My Kashmiri heritage is the foundation of my visual vocabulary, and so much of my art begins with wuchun – the quiet act of seeing – and unfolds through layers of yaad and zan, where memory and understanding shape how a rukhs or an object is represented on the canvas. My work is guided by the textures, colours, and symbols I grew up around. I often draw from memories of home, traditional craftsmanship, and the emotional significance of objects like pashmina threads, rop (copper) samavars, wicker kanger (clay pot with hot embers inside, encased in a decorative wicker basket.), and the soft florals of a pheran cuff.
Being part of a diaspora adds another layer. It brings a sense of longing and sensitivity to what is easily overlooked. My art becomes a way to honour what endures and to record what risks disappearing.
Aisha Fatima | A Pop Art Rebellion
Your project Microcosms reimagines overlooked fragments like textiles or architectural details. How did this idea emerge?
Microcosms emerged from a desire to look closer at the mundane. I realised that the smallest details often carry the deepest stories of place and identity. A single thread, a corner of carved wood, or the worn edge of an umbrella handle can hold entire histories within them.
I wanted to create a project that treated these fragments as worlds in themselves. The concept also draws from anthropology, where the micro can reflect the macro, revealing how personal and collective narratives intersect.
Over time, I also became fascinated by how these fragments hold emotional weight. A copper samavar’s rim reminds me of gatherings, warmth, and conversations that never repeat the same way. A tile edge can echo the geometry of a place I have known since childhood. These details feel like quiet keepers of yaad, small containers of memory that resist being forgotten. Microcosms grew from that instinct to slow down, to honour what the world rushes past, and to build a visual language out of the intimate.
What do these small and familiar elements reveal to you about identity and memory?
They reveal how identity is built from accumulation rather than spectacle. Memory lives in the quiet and the familiar. These fragments show how cultural inheritance is carried through touch, repetition, and use. They remind me that belonging is often found in subtle gestures and material traces. When magnified, these elements become emotional landscapes that hold both intimacy and universality.
What fascinates me most is how these tiny details can spark entire internal worlds. A thread, a hinge, a woven line of wicker, or the curve of an arch can trigger both personal and generational memory. They reveal how identity is layered, like paint, with one stroke resting upon another.
In many ways, Microcosms is also about resisting erasure. In a fast moving world, these elements become anchors. They whisper stories of migration, home, longing, and continuity. They teach me that memory is not always loud. Sometimes it survives in the smallest corner of a surface, waiting for someone to notice.
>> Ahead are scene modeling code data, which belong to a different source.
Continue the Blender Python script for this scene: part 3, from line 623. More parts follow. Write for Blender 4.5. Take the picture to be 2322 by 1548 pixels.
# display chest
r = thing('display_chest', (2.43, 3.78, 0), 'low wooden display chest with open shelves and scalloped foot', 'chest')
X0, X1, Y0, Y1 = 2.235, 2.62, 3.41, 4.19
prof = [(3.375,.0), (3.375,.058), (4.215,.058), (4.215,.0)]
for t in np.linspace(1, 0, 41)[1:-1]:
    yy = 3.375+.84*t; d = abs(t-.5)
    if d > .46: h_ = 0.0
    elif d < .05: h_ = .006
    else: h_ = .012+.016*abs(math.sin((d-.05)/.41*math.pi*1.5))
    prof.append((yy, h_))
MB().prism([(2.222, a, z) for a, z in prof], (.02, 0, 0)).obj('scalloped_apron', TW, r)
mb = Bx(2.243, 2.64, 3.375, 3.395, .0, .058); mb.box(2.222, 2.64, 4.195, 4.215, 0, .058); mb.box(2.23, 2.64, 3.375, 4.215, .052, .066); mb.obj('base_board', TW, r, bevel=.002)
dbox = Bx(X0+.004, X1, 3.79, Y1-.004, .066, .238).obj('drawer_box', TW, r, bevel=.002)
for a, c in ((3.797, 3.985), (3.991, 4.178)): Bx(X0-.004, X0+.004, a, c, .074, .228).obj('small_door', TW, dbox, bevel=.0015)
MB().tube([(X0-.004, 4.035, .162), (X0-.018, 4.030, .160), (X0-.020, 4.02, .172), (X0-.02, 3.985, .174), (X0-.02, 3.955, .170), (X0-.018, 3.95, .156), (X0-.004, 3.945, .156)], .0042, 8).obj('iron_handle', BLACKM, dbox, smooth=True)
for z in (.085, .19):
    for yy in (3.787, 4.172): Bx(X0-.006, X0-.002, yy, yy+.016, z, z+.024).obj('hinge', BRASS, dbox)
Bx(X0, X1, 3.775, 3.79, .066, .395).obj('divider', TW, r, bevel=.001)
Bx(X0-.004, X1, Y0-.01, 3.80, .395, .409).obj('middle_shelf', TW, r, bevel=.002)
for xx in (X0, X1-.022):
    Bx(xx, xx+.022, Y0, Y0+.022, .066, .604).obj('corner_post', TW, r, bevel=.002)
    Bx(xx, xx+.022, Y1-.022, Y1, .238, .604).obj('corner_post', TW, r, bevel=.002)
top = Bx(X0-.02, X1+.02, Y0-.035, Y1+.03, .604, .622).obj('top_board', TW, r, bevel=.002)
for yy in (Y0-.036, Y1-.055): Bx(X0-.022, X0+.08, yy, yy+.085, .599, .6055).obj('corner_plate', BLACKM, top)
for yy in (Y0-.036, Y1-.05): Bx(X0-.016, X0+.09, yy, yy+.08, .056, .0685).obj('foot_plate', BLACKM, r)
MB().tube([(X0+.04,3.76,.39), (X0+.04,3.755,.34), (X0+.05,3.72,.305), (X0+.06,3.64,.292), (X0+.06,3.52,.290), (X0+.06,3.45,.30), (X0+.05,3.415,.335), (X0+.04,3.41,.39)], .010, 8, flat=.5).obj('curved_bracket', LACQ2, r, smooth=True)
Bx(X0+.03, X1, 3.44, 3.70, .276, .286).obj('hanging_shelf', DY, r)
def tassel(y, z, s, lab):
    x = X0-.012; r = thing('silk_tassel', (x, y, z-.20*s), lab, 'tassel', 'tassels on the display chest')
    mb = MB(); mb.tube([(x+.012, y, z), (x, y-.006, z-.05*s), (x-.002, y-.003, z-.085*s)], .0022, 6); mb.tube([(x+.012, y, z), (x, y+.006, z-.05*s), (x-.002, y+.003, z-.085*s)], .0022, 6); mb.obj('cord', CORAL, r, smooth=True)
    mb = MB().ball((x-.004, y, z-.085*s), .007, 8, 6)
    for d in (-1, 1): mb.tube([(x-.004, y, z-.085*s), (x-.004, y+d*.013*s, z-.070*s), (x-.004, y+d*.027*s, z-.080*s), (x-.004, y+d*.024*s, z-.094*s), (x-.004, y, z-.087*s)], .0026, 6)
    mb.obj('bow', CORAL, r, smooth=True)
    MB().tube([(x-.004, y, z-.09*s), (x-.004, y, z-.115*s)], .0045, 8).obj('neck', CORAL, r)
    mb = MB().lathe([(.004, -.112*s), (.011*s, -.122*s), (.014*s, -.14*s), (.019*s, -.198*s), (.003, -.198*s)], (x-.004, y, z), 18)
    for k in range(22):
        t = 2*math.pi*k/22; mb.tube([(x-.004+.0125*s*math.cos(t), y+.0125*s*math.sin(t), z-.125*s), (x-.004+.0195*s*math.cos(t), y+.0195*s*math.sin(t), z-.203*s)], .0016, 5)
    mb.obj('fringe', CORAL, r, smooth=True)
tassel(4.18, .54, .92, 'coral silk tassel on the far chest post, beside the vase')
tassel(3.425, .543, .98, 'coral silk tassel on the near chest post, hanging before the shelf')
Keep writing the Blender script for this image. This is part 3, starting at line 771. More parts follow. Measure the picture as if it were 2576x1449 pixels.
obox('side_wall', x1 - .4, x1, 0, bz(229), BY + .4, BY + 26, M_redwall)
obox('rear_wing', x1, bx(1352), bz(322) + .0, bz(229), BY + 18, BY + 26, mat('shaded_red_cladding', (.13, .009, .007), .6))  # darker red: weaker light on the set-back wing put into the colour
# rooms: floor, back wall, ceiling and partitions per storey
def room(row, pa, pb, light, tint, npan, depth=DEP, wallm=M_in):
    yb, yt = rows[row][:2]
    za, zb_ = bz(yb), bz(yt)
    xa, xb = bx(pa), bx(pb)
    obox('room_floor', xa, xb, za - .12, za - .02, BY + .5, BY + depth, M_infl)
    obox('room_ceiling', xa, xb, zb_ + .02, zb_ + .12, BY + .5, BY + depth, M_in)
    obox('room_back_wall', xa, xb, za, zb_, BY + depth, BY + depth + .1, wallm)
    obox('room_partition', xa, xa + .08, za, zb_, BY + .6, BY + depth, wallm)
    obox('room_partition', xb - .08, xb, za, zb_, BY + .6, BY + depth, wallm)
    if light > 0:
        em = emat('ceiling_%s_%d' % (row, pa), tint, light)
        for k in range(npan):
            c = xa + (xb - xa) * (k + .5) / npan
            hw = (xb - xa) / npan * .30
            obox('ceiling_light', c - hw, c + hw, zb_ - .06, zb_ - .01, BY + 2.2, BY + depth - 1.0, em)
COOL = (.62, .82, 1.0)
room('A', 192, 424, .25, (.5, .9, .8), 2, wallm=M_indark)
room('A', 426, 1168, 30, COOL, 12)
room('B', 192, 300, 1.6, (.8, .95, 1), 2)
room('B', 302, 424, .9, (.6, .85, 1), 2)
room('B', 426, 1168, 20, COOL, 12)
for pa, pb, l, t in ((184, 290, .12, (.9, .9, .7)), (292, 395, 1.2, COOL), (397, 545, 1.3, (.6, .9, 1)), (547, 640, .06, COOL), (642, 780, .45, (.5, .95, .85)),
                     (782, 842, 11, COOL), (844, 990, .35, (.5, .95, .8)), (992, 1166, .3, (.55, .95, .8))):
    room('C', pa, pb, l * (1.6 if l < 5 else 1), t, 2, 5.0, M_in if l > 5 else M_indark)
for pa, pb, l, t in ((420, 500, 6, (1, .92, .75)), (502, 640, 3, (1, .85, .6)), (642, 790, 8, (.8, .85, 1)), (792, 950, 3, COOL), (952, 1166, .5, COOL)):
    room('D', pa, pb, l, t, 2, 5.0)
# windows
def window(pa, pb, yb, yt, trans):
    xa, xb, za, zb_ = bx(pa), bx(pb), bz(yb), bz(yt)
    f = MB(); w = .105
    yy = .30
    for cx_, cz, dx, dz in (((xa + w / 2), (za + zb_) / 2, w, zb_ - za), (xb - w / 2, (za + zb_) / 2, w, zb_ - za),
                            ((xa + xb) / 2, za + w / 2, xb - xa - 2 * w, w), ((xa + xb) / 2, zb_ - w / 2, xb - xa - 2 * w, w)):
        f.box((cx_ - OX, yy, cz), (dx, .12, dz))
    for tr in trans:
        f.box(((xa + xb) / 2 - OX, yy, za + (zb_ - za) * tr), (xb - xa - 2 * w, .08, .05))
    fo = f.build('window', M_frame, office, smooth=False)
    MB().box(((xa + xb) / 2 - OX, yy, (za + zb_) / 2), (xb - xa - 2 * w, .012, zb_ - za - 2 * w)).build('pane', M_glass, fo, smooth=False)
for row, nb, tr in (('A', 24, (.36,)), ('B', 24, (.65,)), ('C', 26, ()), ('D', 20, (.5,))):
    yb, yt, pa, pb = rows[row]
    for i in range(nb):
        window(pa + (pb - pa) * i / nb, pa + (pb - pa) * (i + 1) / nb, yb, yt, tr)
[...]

Aisha Fatima | A Dance Of Color And Chaos
How do you see the role of art in promoting empathy and cross-cultural understanding today?
Art creates space for slow looking. In a world that moves quickly, this is a powerful invitation. When viewers take time to engage with the details of a painting, they begin to recognise their own memories in someone else’s symbols. I believe art can soften the boundaries between cultures by highlighting shared textures, emotions, and human experiences. It becomes a quiet form of bridge building, where empathy grows through reflection rather than instruction.
I also think art allows people to enter another culture without defensiveness. When someone encounters a Kashmiri motif, a fragment of a pheran cuff, or the curve of a masjid arch in my work, they are not being taught something. They are being invited to feel something. That shift from explanation to emotion builds a different kind of understanding.
In its simplest form, art reminds us that we are all shaped by memory, by longing, by fragments of home. That universality is what creates empathy. Art becomes a meeting point where the intimate becomes shared and where difference becomes connection.